→ SHORT PROBLEM:
Return each line of the listing below, unchanged, and omit the images.

=== RAW DATA ===

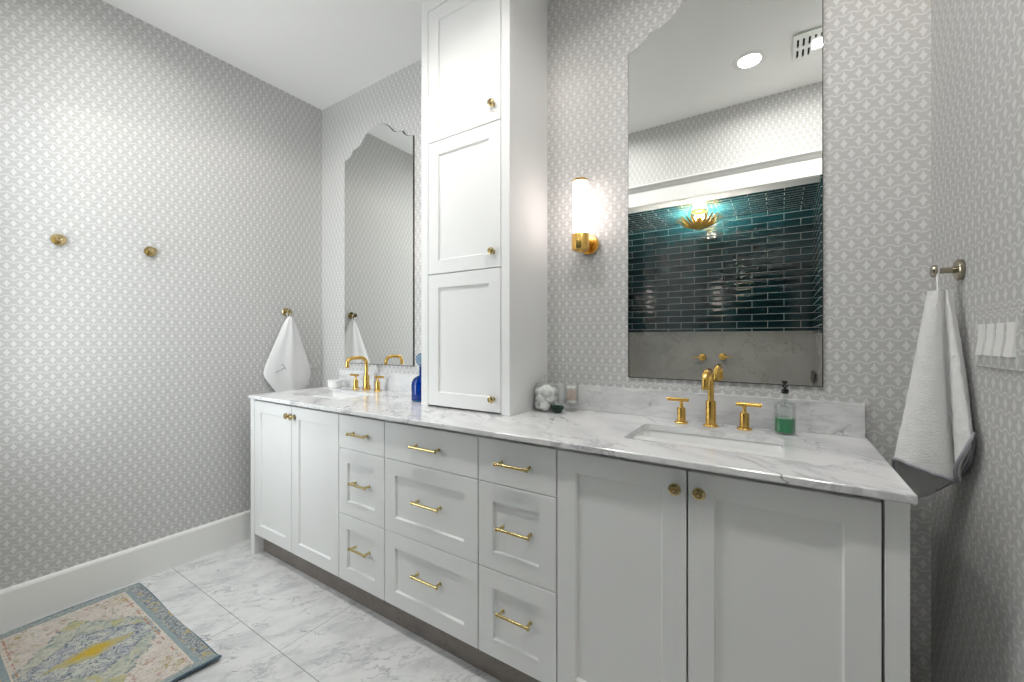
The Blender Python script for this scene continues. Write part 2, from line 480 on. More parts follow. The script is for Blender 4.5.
# white cased head over the opening: frieze board, cap moulding and soffit lining
bm = bmesh.new()
box(bm, AX0 - 0.09, RW - 0.03, FY, FY + 0.02, 2.245, 2.352, 0.002)
pr = [(0.0, 2.352), (0.022, 2.352), (0.030, 2.362), (0.034, 2.374), (0.052, 2.386), (0.052, 2.394), (0.0, 2.394)]
va = [bm.verts.new((AX0 - 0.11, FY + a, b)) for a, b in pr]
vb = [bm.verts.new((RW - 0.012, FY + a, b)) for a, b in pr]
for i in range(len(pr)):
    j = (i + 1) % len(pr)
    bm.faces.new((va[i], va[j], vb[j], vb[i]))
bm.faces.new(va[::-1]); bm.faces.new(vb)
ob('trim_1', bm, MT['trim'], kind='structure')
ob('trim_2', BOX(AX0, AX1 - 0.001, FY - 0.12, FY, AZ - 0.006, AZ + 0.004), MT['trim'], kind='structure')
ob('trim_3', BOX(AX0 - 0.09, AX0, FY, FY + 0.02, 0, 2.245), MT['trim'], kind='structure')
ob('trim_4', BOX(AX1 + 0.031, RW - 0.03, FY, FY + 0.02, 0, 2.245), MT['trim'], kind='structure')

bm = bmesh.new()
for a0, a1, b0, b1 in ((WX0, WX0 + 0.04, WZ0, WZ1), (WX1 - 0.04, WX1, WZ0, WZ1), (WX0 + 0.04, WX1 - 0.04, WZ0, WZ0 + 0.04), (WX0 + 0.04, WX1 - 0.04, WZ1 - 0.04, WZ1),
                       (WX0 + 0.04, WX1 - 0.04, 1.585, 1.615)):
    box(bm, a0, a1, FY - 0.09, FY - 0.05, b0, b1)
wf = ob('added_window_1', bm, MT['trim'], kind='structure')  # unseen window, added so that daylight fills the room
ob('pane', BOX(WX0 + 0.04, WX1 - 0.04, FY - 0.072, FY - 0.068, WZ0 + 0.04, WZ1 - 0.04), MT['glass'], wf)
pl_ = bpy.data.lights.new('added_window_portal', 'AREA'); pl_.shape = 'RECTANGLE'; pl_.size = WX1 - WX0; pl_.size_y = WZ1 - WZ0
pl_.cycles.is_portal = True
po = bpy.data.objects.new('added_window_portal', pl_); COL.objects.link(po); po.parent = wf
po.location = ((WX0 + WX1) / 2, FY - 0.13, (WZ0 + WZ1) / 2); po.rotation_euler = (-PI / 2, 0, PI)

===

→ ANSWER BELOW:
The Blender Python script for this scene continues. Write part 2, from line 480 on. More parts follow. The script is for Blender 4.5.
# white cased head over the opening: frieze board, cap moulding and soffit lining
bm = bmesh.new()
box(bm, AX0 - 0.09, RW - 0.03, FY, FY + 0.02, 2.245, 2.352, 0.002)
pr = [(0.0, 2.352), (0.022, 2.352), (0.030, 2.362), (0.034, 2.374), (0.052, 2.386), (0.052, 2.394), (0.0, 2.394)]
va = [bm.verts.new((AX0 - 0.11, FY + a, b)) for a, b in pr]
vb = [bm.verts.new((RW - 0.012, FY + a, b)) for a, b in pr]
for i in range(len(pr)):
    j = (i + 1) % len(pr)
    bm.faces.new((va[i], va[j], vb[j], vb[i]))
bm.faces.new(va[::-1]); bm.faces.new(vb)
ob('trim_1', bm, MT['trim'], kind='structure')
ob('trim_2', BOX(AX0, AX1 - 0.001, FY - 0.12, FY, AZ - 0.006, AZ + 0.004), MT['trim'], kind='structure')
ob('trim_3', BOX(AX0 - 0.09, AX0, FY, FY + 0.02, 0, 2.245), MT['trim'], kind='structure')
ob('trim_4', BOX(AX1 + 0.031, RW - 0.03, FY, FY + 0.02, 0, 2.245), MT['trim'], kind='structure')

bm = bmesh.new()
for a0, a1, b0, b1 in ((WX0, WX0 + 0.04, WZ0, WZ1), (WX1 - 0.04, WX1, WZ0, WZ1), (WX0 + 0.04, WX1 - 0.04, WZ0, WZ0 + 0.04), (WX0 + 0.04, WX1 - 0.04, WZ1 - 0.04, WZ1),
                       (WX0 + 0.04, WX1 - 0.04, 1.585, 1.615)):
    box(bm, a0, a1, FY - 0.09, FY - 0.05, b0, b1)
wf = ob('added_window_1', bm, MT['trim'], kind='structure')  # unseen window, added so that daylight fills the room
ob('pane', BOX(WX0 + 0.04, WX1 - 0.04, FY - 0.072, FY - 0.068, WZ0 + 0.04, WZ1 - 0.04), MT['glass'], wf)
pl_ = bpy.data.lights.new('added_window_portal', 'AREA'); pl_.shape = 'RECTANGLE'; pl_.size = WX1 - WX0; pl_.size_y = WZ1 - WZ0
pl_.cycles.is_portal = True
po = bpy.data.objects.new('added_window_portal', pl_); COL.objects.link(po); po.parent = wf
po.location = ((WX0 + WX1) / 2, FY - 0.13, (WZ0 + WZ1) / 2); po.rotation_euler = (-PI / 2, 0, PI)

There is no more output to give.